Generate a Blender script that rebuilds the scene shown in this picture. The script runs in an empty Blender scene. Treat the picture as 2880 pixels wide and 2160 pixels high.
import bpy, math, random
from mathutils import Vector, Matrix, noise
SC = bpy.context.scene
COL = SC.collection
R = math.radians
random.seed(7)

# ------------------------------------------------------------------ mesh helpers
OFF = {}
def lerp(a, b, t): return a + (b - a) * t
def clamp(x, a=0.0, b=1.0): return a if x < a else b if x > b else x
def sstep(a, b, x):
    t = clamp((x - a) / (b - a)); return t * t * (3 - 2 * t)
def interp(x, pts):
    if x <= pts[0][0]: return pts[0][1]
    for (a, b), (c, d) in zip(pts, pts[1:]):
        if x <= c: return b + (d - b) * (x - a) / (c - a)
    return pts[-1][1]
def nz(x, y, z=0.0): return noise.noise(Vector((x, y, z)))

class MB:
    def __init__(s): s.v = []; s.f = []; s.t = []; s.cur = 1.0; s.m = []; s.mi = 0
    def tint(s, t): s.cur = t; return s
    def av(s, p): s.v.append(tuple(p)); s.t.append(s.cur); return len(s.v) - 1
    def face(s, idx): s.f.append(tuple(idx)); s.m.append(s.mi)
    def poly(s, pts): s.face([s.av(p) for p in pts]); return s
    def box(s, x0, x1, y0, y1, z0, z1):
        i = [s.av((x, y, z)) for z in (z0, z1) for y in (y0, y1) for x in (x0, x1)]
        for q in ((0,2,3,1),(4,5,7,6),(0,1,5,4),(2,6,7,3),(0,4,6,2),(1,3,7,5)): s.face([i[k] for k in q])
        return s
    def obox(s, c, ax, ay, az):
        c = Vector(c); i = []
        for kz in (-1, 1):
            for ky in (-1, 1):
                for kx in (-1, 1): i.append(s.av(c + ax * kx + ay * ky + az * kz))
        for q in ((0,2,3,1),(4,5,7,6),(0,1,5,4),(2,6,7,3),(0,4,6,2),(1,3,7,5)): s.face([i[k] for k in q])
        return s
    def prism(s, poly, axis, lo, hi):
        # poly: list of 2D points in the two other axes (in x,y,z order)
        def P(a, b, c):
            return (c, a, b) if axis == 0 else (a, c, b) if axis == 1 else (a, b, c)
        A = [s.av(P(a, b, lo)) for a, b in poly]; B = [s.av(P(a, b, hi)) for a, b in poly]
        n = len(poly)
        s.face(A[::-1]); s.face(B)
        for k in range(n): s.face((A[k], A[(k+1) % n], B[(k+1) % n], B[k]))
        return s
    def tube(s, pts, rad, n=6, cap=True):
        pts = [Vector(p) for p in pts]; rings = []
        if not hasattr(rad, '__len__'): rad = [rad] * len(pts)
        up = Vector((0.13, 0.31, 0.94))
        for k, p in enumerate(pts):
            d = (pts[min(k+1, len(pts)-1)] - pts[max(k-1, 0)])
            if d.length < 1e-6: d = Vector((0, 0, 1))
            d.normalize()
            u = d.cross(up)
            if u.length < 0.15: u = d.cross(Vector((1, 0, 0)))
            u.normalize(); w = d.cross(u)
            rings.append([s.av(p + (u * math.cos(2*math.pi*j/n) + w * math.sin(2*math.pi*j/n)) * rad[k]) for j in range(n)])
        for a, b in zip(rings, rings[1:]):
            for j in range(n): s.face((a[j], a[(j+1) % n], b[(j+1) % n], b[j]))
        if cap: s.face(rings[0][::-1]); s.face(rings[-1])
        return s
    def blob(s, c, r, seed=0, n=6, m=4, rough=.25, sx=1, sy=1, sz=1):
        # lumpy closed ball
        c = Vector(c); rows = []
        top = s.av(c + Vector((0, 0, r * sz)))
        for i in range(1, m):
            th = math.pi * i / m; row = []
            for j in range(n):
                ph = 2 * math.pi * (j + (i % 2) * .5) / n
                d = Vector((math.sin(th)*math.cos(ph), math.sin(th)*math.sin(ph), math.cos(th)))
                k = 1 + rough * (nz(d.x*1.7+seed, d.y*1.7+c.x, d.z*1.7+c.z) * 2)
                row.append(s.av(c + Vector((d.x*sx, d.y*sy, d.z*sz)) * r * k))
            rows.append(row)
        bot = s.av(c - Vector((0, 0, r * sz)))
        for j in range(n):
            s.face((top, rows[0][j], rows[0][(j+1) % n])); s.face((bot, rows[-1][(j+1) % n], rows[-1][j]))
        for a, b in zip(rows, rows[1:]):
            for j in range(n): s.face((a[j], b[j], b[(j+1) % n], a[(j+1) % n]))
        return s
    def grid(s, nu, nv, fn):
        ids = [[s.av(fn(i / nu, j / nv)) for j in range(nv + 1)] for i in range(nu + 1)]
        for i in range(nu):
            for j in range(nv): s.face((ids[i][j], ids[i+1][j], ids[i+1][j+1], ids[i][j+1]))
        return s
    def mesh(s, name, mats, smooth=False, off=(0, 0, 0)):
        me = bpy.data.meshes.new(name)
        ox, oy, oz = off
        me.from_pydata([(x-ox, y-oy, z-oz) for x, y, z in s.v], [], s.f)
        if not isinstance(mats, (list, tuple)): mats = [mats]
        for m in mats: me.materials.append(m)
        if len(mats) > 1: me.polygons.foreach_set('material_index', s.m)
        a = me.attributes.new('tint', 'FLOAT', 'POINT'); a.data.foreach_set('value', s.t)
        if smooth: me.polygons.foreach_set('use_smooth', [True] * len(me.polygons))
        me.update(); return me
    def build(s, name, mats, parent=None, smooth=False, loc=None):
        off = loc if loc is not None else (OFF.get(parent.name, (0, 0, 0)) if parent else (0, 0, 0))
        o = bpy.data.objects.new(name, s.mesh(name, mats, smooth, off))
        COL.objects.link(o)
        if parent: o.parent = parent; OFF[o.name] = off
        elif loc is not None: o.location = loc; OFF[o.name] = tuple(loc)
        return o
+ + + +
• [Aim of the task]
All of the lines above need to be given again exactly.

• [Exercise solution]
Generate a Blender script that rebuilds the scene shown in this picture. The script runs in an empty Blender scene. Treat the picture as 2880 pixels wide and 2160 pixels high.
import bpy, math, random
from mathutils import Vector, Matrix, noise
SC = bpy.context.scene
COL = SC.collection
R = math.radians
random.seed(7)

# ------------------------------------------------------------------ mesh helpers
OFF = {}
def lerp(a, b, t): return a + (b - a) * t
def clamp(x, a=0.0, b=1.0): return a if x < a else b if x > b else x
def sstep(a, b, x):
    t = clamp((x - a) / (b - a)); return t * t * (3 - 2 * t)
def interp(x, pts):
    if x <= pts[0][0]: return pts[0][1]
    for (a, b), (c, d) in zip(pts, pts[1:]):
        if x <= c: return b + (d - b) * (x - a) / (c - a)
    return pts[-1][1]
def nz(x, y, z=0.0): return noise.noise(Vector((x, y, z)))

class MB:
    def __init__(s): s.v = []; s.f = []; s.t = []; s.cur = 1.0; s.m = []; s.mi = 0
    def tint(s, t): s.cur = t; return s
    def av(s, p): s.v.append(tuple(p)); s.t.append(s.cur); return len(s.v) - 1
    def face(s, idx): s.f.append(tuple(idx)); s.m.append(s.mi)
    def poly(s, pts): s.face([s.av(p) for p in pts]); return s
    def box(s, x0, x1, y0, y1, z0, z1):
        i = [s.av((x, y, z)) for z in (z0, z1) for y in (y0, y1) for x in (x0, x1)]
        for q in ((0,2,3,1),(4,5,7,6),(0,1,5,4),(2,6,7,3),(0,4,6,2),(1,3,7,5)): s.face([i[k] for k in q])
        return s
    def obox(s, c, ax, ay, az):
        c = Vector(c); i = []
        for kz in (-1, 1):
            for ky in (-1, 1):
                for kx in (-1, 1): i.append(s.av(c + ax * kx + ay * ky + az * kz))
        for q in ((0,2,3,1),(4,5,7,6),(0,1,5,4),(2,6,7,3),(0,4,6,2),(1,3,7,5)): s.face([i[k] for k in q])
        return s
    def prism(s, poly, axis, lo, hi):
        # poly: list of 2D points in the two other axes (in x,y,z order)
        def P(a, b, c):
            return (c, a, b) if axis == 0 else (a, c, b) if axis == 1 else (a, b, c)
        A = [s.av(P(a, b, lo)) for a, b in poly]; B = [s.av(P(a, b, hi)) for a, b in poly]
        n = len(poly)
        s.face(A[::-1]); s.face(B)
        for k in range(n): s.face((A[k], A[(k+1) % n], B[(k+1) % n], B[k]))
        return s
    def tube(s, pts, rad, n=6, cap=True):
        pts = [Vector(p) for p in pts]; rings = []
        if not hasattr(rad, '__len__'): rad = [rad] * len(pts)
        up = Vector((0.13, 0.31, 0.94))
        for k, p in enumerate(pts):
            d = (pts[min(k+1, len(pts)-1)] - pts[max(k-1, 0)])
            if d.length < 1e-6: d = Vector((0, 0, 1))
            d.normalize()
            u = d.cross(up)
            if u.length < 0.15: u = d.cross(Vector((1, 0, 0)))
            u.normalize(); w = d.cross(u)
            rings.append([s.av(p + (u * math.cos(2*math.pi*j/n) + w * math.sin(2*math.pi*j/n)) * rad[k]) for j in range(n)])
        for a, b in zip(rings, rings[1:]):
            for j in range(n): s.face((a[j], a[(j+1) % n], b[(j+1) % n], b[j]))
        if cap: s.face(rings[0][::-1]); s.face(rings[-1])
        return s
    def blob(s, c, r, seed=0, n=6, m=4, rough=.25, sx=1, sy=1, sz=1):
        # lumpy closed ball
        c = Vector(c); rows = []
        top = s.av(c + Vector((0, 0, r * sz)))
        for i in range(1, m):
            th = math.pi * i / m; row = []
            for j in range(n):
                ph = 2 * math.pi * (j + (i % 2) * .5) / n
                d = Vector((math.sin(th)*math.cos(ph), math.sin(th)*math.sin(ph), math.cos(th)))
                k = 1 + rough * (nz(d.x*1.7+seed, d.y*1.7+c.x, d.z*1.7+c.z) * 2)
                row.append(s.av(c + Vector((d.x*sx, d.y*sy, d.z*sz)) * r * k))
            rows.append(row)
        bot = s.av(c - Vector((0, 0, r * sz)))
        for j in range(n):
            s.face((top, rows[0][j], rows[0][(j+1) % n])); s.face((bot, rows[-1][(j+1) % n], rows[-1][j]))
        for a, b in zip(rows, rows[1:]):
            for j in range(n): s.face((a[j], b[j], b[(j+1) % n], a[(j+1) % n]))
        return s
    def grid(s, nu, nv, fn):
        ids = [[s.av(fn(i / nu, j / nv)) for j in range(nv + 1)] for i in range(nu + 1)]
        for i in range(nu):
            for j in range(nv): s.face((ids[i][j], ids[i+1][j], ids[i+1][j+1], ids[i][j+1]))
        return s
    def mesh(s, name, mats, smooth=False, off=(0, 0, 0)):
        me = bpy.data.meshes.new(name)
        ox, oy, oz = off
        me.from_pydata([(x-ox, y-oy, z-oz) for x, y, z in s.v], [], s.f)
        if not isinstance(mats, (list, tuple)): mats = [mats]
        for m in mats: me.materials.append(m)
        if len(mats) > 1: me.polygons.foreach_set('material_index', s.m)
        a = me.attributes.new('tint', 'FLOAT', 'POINT'); a.data.foreach_set('value', s.t)
        if smooth: me.polygons.foreach_set('use_smooth', [True] * len(me.polygons))
        me.update(); return me
    def build(s, name, mats, parent=None, smooth=False, loc=None):
        off = loc if loc is not None else (OFF.get(parent.name, (0, 0, 0)) if parent else (0, 0, 0))
        o = bpy.data.objects.new(name, s.mesh(name, mats, smooth, off))
        COL.objects.link(o)
        if parent: o.parent = parent; OFF[o.name] = off
        elif loc is not None: o.location = loc; OFF[o.name] = tuple(loc)
        return o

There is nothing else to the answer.